▶ Data shown
- - - -
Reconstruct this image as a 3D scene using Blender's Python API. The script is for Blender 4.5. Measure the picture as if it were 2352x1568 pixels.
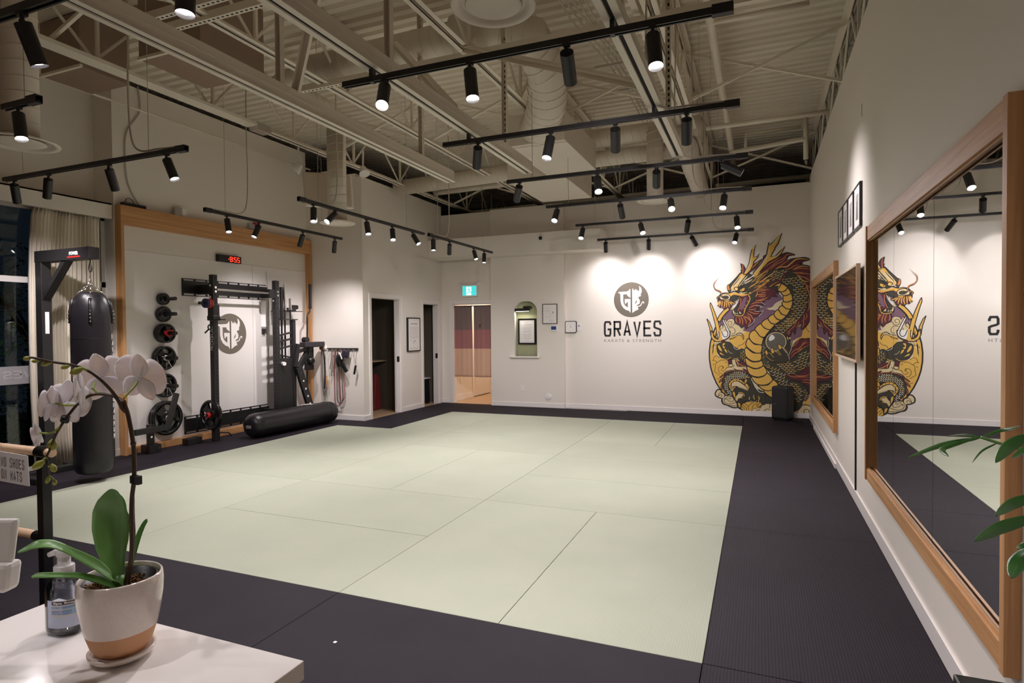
import bpy, bmesh, math, random
from mathutils import Vector, Matrix, Euler
random.seed(7)
D = bpy.data; SC = bpy.context.scene; COL = SC.collection
R = math.radians; PI = math.pi
for o in list(D.objects): D.objects.remove(o)

# ------------------------------------------------------------------ camera
def make_camera():
    yaw, p, r = R(22.41), R(-1.124), R(-0.49)
    fw = Vector((-math.sin(yaw)*math.cos(p), math.cos(yaw)*math.cos(p), math.sin(p)))
    a = Vector((math.cos(yaw), math.sin(yaw), 0)); u = a.cross(fw)
    rt = a*math.cos(r)+u*math.sin(r); up = -a*math.sin(r)+u*math.cos(r)
    c = D.cameras.new('camera'); c.sensor_width = 36; c.lens = 1377/2352*36; c.clip_start = .02; c.clip_end = 100
    o = D.objects.new('camera', c); COL.objects.link(o)
    m = Matrix((rt, up, -fw)).transposed().to_4x4(); m.translation = Vector((0, 0, 1.5))
    o.matrix_world = m; SC.camera = o
make_camera()

# ------------------------------------------------------------------ world, light, exposure
w = D.worlds.new('night_sky'); SC.world = w; w.use_nodes = True
w.node_tree.nodes['Background'].inputs[0].default_value = (.02, .03, .045, 1)
w.node_tree.nodes['Background'].inputs[1].default_value = .25
SC.view_settings.view_transform = 'Standard'; SC.view_settings.look = 'None'
SC.view_settings.exposure = 0.15; SC.view_settings.gamma = 1; SC.view_settings.use_curve_mapping = False
SC.cycles.use_denoising = True; SC.cycles.max_bounces = 10; SC.cycles.diffuse_bounces = 6
SC.cycles.glossy_bounces = 5; SC.cycles.transparent_max_bounces = 12; SC.cycles.sample_clamp_indirect = 6
SC.cycles.caustics_reflective = False; SC.cycles.caustics_refractive = False
LAMP_W = 84.0            # watts of one track spotlight
LAMP_COL = (1.0, .93, .955)

# ------------------------------------------------------------------ mesh helpers
class MB:
    """collects shapes; build() links them as one mesh object"""
    def __init__(s): s.v = []; s.f = []; s.m = []; s.s = []; s.mi = 0
    def add(s, vs, fs, smooth=False):
        n = len(s.v); s.v += [tuple(q) for q in vs]
        for f in fs: s.f.append(tuple(i+n for i in f)); s.m.append(s.mi); s.s.append(smooth)
        return s
    def box(s, x0, x1, y0, y1, z0, z1):
        if x0 > x1: x0, x1 = x1, x0
        if y0 > y1: y0, y1 = y1, y0
        if z0 > z1: z0, z1 = z1, z0
        v = [(x0,y0,z0),(x1,y0,z0),(x1,y1,z0),(x0,y1,z0),(x0,y0,z1),(x1,y0,z1),(x1,y1,z1),(x0,y1,z1)]
        return s.add(v, [(0,3,2,1),(4,5,6,7),(0,1,5,4),(1,2,6,5),(2,3,7,6),(3,0,4,7)])
    def obox(s, c, ax, hs):
        c = Vector(c); X, Y, Z = [Vector(a).normalized()*h for a, h in zip(ax, hs)]
        v = [c+X*i+Y*j+Z*k for k in (-1,1) for i, j in ((-1,-1),(1,-1),(1,1),(-1,1))]
        fs = [(0,3,2,1),(4,5,6,7),(0,1,5,4),(1,2,6,5),(2,3,7,6),(3,0,4,7)]
        if X.cross(Y).dot(Z) < 0: fs = [f[::-1] for f in fs]
        return s.add(v, fs)
    def bar(s, a, b, w, h, up=(0,0,1)):
        a, b = Vector(a), Vector(b); d = (b-a); L = d.length; d.normalize(); up = Vector(up)
        if abs(d.dot(up)) > .98: up = Vector((1,0,0))
        sx = d.cross(up).normalized(); uz = sx.cross(d).normalized()
        return s.obox((a+b)/2, (sx, d, uz), (w/2, L/2, h/2))
    def cyl(s, a, b, r0, r1=None, n=20, cap=(True, True)):
        a, b = Vector(a), Vector(b); r1 = r0 if r1 is None else r1
        d = (b-a).normalized(); t = Vector((0,0,1)) if abs(d.z) < .95 else Vector((1,0,0))
        u = d.cross(t).normalized(); w_ = d.cross(u).normalized()
        ra = [a+(u*math.cos(2*PI*i/n)+w_*math.sin(2*PI*i/n))*r0 for i in range(n)]
        rb = [b+(u*math.cos(2*PI*i/n)+w_*math.sin(2*PI*i/n))*r1 for i in range(n)]
        s.add(ra+rb, [(i, (i+1) % n, n+(i+1) % n, n+i) for i in range(n)], True)
        if cap[0] and r0 > 0: s.add(ra, [tuple(range(n))[::-1]])
        if cap[1] and r1 > 0: s.add(rb, [tuple(range(n))])
        return s
    def tube(s, path, r, n=8, closed=False, cap=True):
        P = [Vector(p) for p in path]; N = len(P)
        rs = r if isinstance(r, (list, tuple)) else [r]*N
        vs = []; u = None
        for i, p in enumerate(P):
            if closed: d = P[(i+1) % N]-P[i-1]
            else: d = P[min(i+1, N-1)]-P[max(i-1, 0)]
            d.normalize()
            if u is None:
                t = Vector((0,0,1)) if abs(d.z) < .9 else Vector((1,0,0)); u = d.cross(t).normalized()
            else:
                u = (u-d*u.dot(d)).normalized()
            w_ = d.cross(u)
            vs += [p+(u*math.cos(2*PI*k/n)+w_*math.sin(2*PI*k/n))*rs[i] for k in range(n)]
        fs = []
        for i in range(N if closed else N-1):
            j = (i+1) % N
            fs += [(i*n+k, i*n+(k+1) % n, j*n+(k+1) % n, j*n+k) for k in range(n)]
        if not closed and cap: fs += [tuple(range(n))[::-1], tuple(range((N-1)*n, N*n))]
        return s.add(vs, fs, True)
    def lathe(s, prof, c=(0,0,0), n=32, sx=1, sy=1, axis='z', smooth=True):
        c = Vector(c); vs = []
        for r, z in prof:
            for k in range(n):
                a = 2*PI*k/n; p = (r*math.cos(a)*sx, r*math.sin(a)*sy, z)
                if axis == 'x': p = (z, p[0], p[1])
                if axis == 'y': p = (p[0], z, p[1])
                vs.append(c+Vector(p))
        fs = []
        for i in range(len(prof)-1):
            fs += [(i*n+k, i*n+(k+1) % n, (i+1)*n+(k+1) % n, (i+1)*n+k) for k in range(n)]
        return s.add(vs, fs, smooth)
    def prism(s, poly, a, b, axis):
        """poly: 2-D outline; axis x: (y,z) outline between x=a..b, y: (x,z), z: (x,y)"""
        def P(q, t): return {'x': (t, q[0], q[1]), 'y': (q[0], t, q[1]), 'z': (q[0], q[1], t)}[axis]
        n = len(poly); vs = [P(q, a) for q in poly]+[P(q, b) for q in poly]
        return s.add(vs, [tuple(range(n))[::-1], tuple(range(n, 2*n))]+[(i, (i+1) % n, n+(i+1) % n, n+i) for i in range(n)])
    def sphere(s, c, r, n=12, m=8, sc=(1,1,1)):
        c = Vector(c); vs = []; 
        for i in range(m+1):
            t = PI*i/m
            for k in range(n):
                a = 2*PI*k/n
                vs.append(c+Vector((r*math.sin(t)*math.cos(a)*sc[0], r*math.sin(t)*math.sin(a)*sc[1], r*math.cos(t)*sc[2])))
        return s.add(vs, [(i*n+k, (i+1)*n+k, (i+1)*n+(k+1) % n, i*n+(k+1) % n) for i in range(m) for k in range(n)], True)
    def build(s, name, mat, parent=None, bevel=0, kind=None, weld=False):
        me = D.meshes.new(name); off = wloc(parent)
        me.from_pydata([(x-off[0], y-off[1], z-off[2]) for x, y, z in s.v], [], s.f)
        mats = mat if isinstance(mat, (list, tuple)) else [mat]
        for m_ in mats: me.materials.append(m_)
        me.polygons.foreach_set('material_index', s.m); me.polygons.foreach_set('use_smooth', s.s)
        me.validate(); me.update()
        if weld or True:
            bm = bmesh.new(); bm.from_mesh(me); bmesh.ops.recalc_face_normals(bm, faces=bm.faces); bm.to_mesh(me); bm.free()
        o = D.objects.new(name, me); COL.objects.link(o)
        if parent: o.parent = parent
        if bevel:
            b = o.modifiers.new('bevel', 'BEVEL'); b.width = bevel; b.segments = 2; b.limit_method = 'ANGLE'; b.angle_limit = R(50)
        if kind: o['kind'] = kind
        return o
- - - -
▶ Task objective
Emit the lines of the material exactly, from its first line to the line containing "for o in list(D.objects): D.objects.remove(o)", inclusive; leave every picture out.

▶ Task answer
Reconstruct this image as a 3D scene using Blender's Python API. The script is for Blender 4.5. Measure the picture as if it were 2352x1568 pixels.
import bpy, bmesh, math, random
from mathutils import Vector, Matrix, Euler
random.seed(7)
D = bpy.data; SC = bpy.context.scene; COL = SC.collection
R = math.radians; PI = math.pi
for o in list(D.objects): D.objects.remove(o)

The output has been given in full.